▶ [EXERCISE]
Look through the material below. Copy every line with the string "Blender" in it.
------ MATERIAL FOR THIS EXERCISE
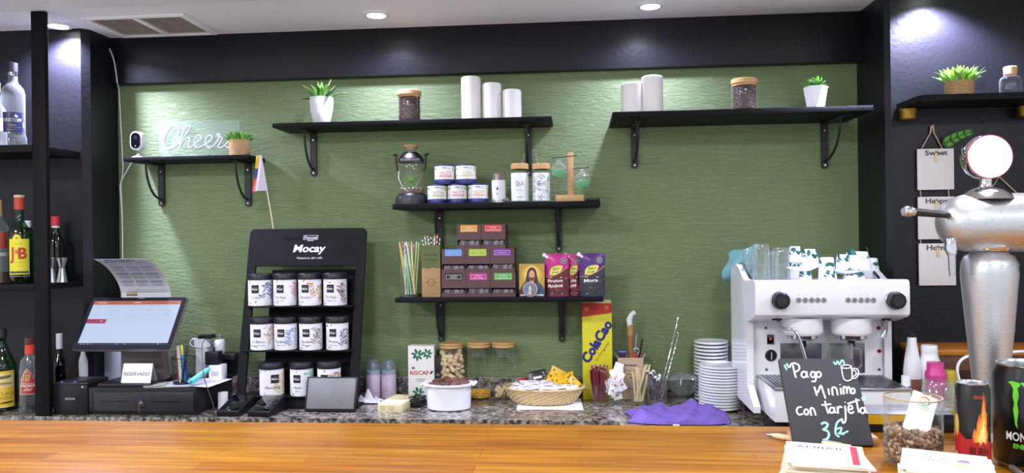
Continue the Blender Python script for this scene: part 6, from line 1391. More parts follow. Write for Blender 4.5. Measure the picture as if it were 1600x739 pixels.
# splash plates, switch, dial, lights
def onpanel(px, py): q = L(px, py, Yp); return q.x, q.z
for x0, x1, y0, y1 in ((1219, 1283, 536, 582), (1286, 1350, 536, 582)):
    a, b = onpanel(x0, y1), onpanel(x1, y0); G().box(a[0], b[0], DY-.006, DY-.004, a[1], b[1], 'dark_steel', .0005).build('splash_plate', t)
x, z = onpanel(1203, 530); sw = G().box(x-.011, x+.011, DY-.008, DY-.004, z-.016, z+.016, 'glossy_black', .001).build('rocker_switch', t); G().cyl(.003, 0, .001, 'led_red', 12, T(x, DY-.0082, z+.002) @ RX(PI/2)).build('red_light', sw)
x, z = onpanel(1204, 555); d_ = G().cyl(.0205, 0, .003, 'chrome', 28, T(x, DY-.004, z) @ RX(PI/2), .001).build('dial', t); G().cyl(.0165, .003, .009, 'black_plastic', 28, T(x, DY-.004, z) @ RX(PI/2), .002).box(x-.0015, x+.0015, DY-.0145, DY-.012, z-.012, z+.012, K('#c9c9cc')).build('dial_knob', d_)
for px, py in ((1373, 548), (1372, 512)): x, z = onpanel(px, py); G().cyl(.006, 0, .004, K('#8a1420', .2), 18, T(x, DY-.004, z) @ RX(PI/2), .001).build('red_lamp', t)
for px, py in ((1196, 512), (1197, 577), (1373, 577)): x, z = onpanel(px, py); G().cyl(.0045, 0, .002, 'dark_steel', 14, T(x, DY-.004, z) @ RX(PI/2)).build('screw', t)
# drip tray
Yt = 2.425; ty = Yt-Yh; xa, xb = L(1211, 608, Yt).x, hw-.03; zt2 = L(1240, 607, Yt).z
G().prism([(ty+.004, zf), (DY, zf), (DY, zt2-.004), (ty, zt2-.006), (ty, zf+.01)], xa, xb, W_, swap).build('drip_apron', t)
g = G(); g.box(xa-.004, xb+.004, ty-.006, DY-.004, zt2-.006, zt2+.002, 'steel', .003); tr = g.build('drip_tray', t)
g = G(); n = 30
for i in range(n): x = xa+.012+(xb-xa-.024)*i/(n-1); g.box(x-.0022, x+.0022, ty+.012, DY-.02, zt2+.002, zt2+.0035, 'dark_steel')
g.build('grille', tr)
# steam wands
g = G(); p0 = L(1214, 497, 2.56); g.lathe([(0, -.006), (.017, -.006), (.014, .004), (0, .006)], 'black_plastic', 20, T(*p0)); g.tube([tuple(p0)]+[tuple(L(a, b, Y)) for a, b, Y in ((1219, 510, 2.53), (1228, 514, 2.50), (1240, 515, 2.49), (1247, 524, 2.485), (1253, 540, 2.48), (1260, 566, 2.47), (1262, 574, 2.47))], .0052, 'chrome', 10); g.build('steam_wand', t)
g = G(); p0 = L(1385, 498, 2.56); g.lathe([(0, -.005), (.015, -.005), (.012, .004), (0, .006)], 'black_plastic', 20, T(*p0)); g.tube([tuple(p0), tuple(L(1384, 508, 2.53)), tuple(L(1381, 516, 2.52)), tuple(L(1378, 527, 2.515))], [.005, .006, .011, .013], 'chrome', 12); g.build('hot_water_spout', t)
for x in (-pw+.02, pw-.02):
    for y in (ty+.05, DK-.07): G().cyl(.02, 0, zf, 'black_plastic', 20, T(x, y, 0), .002).build('foot', t)
G().box(xa+.006, xb, ty+.03, DK-.04, .03, zf, 'black_plastic', .003).build('base_frame', t)
# glass jug on the drip tray
q = P(1306, 560, 2.56); zj = ZC+zt2+.0038; r = s(22, 2.56); hj = P(1306, 536, 2.56).z-zj
tj = thing('glass_jug', 'clear glass jug standing on the drip tray behind the chalkboard', 'jug', (q.x, 2.545, zj)); G().lathe([(0, .001), (r*.92, .001), (r*.95, .006), (r, hj)], 'glass_thick', 32).lathe([(0, .008), (r*.88, .008), (r*.94, hj)], 'glass', 32).build('glass_body', tj)
G().tube([(r*.97, 0, hj*.9), (r*1.5, -.004, hj*.85), (r*1.55, -.004, hj*.4), (r*.93, 0, hj*.2)], .004, 'glass_thick', 8).build('handle', tj)
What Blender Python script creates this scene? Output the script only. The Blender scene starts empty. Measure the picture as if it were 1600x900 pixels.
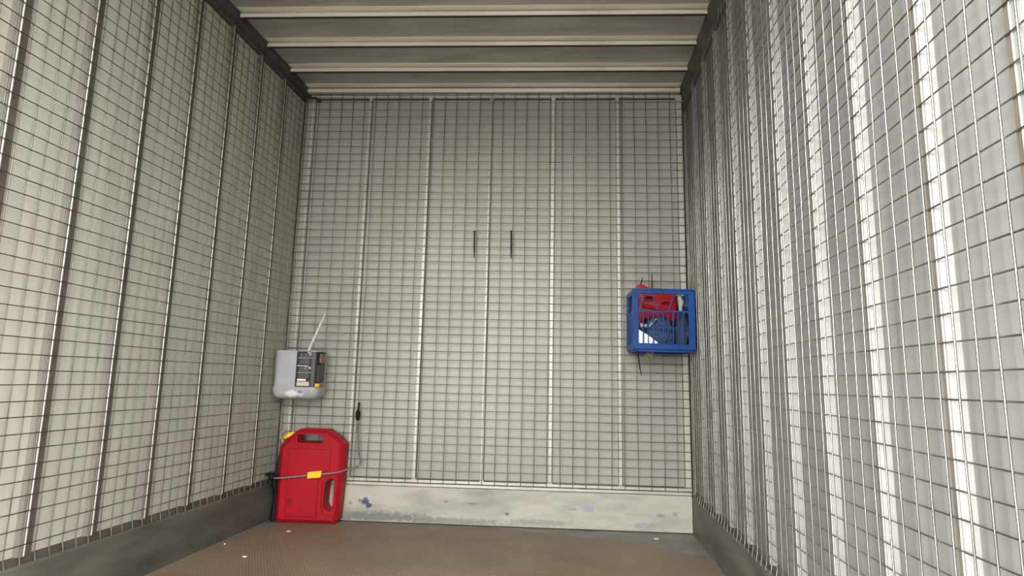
------------
▶ [WRITTEN REPLY]
Continue the Blender Python script for this scene: part 6, from line 1391. More parts follow. Write for Blender 4.5. Measure the picture as if it were 1600x739 pixels.
What Blender Python script creates this scene? Output the script only. The Blender scene starts empty. Measure the picture as if it were 1600x900 pixels.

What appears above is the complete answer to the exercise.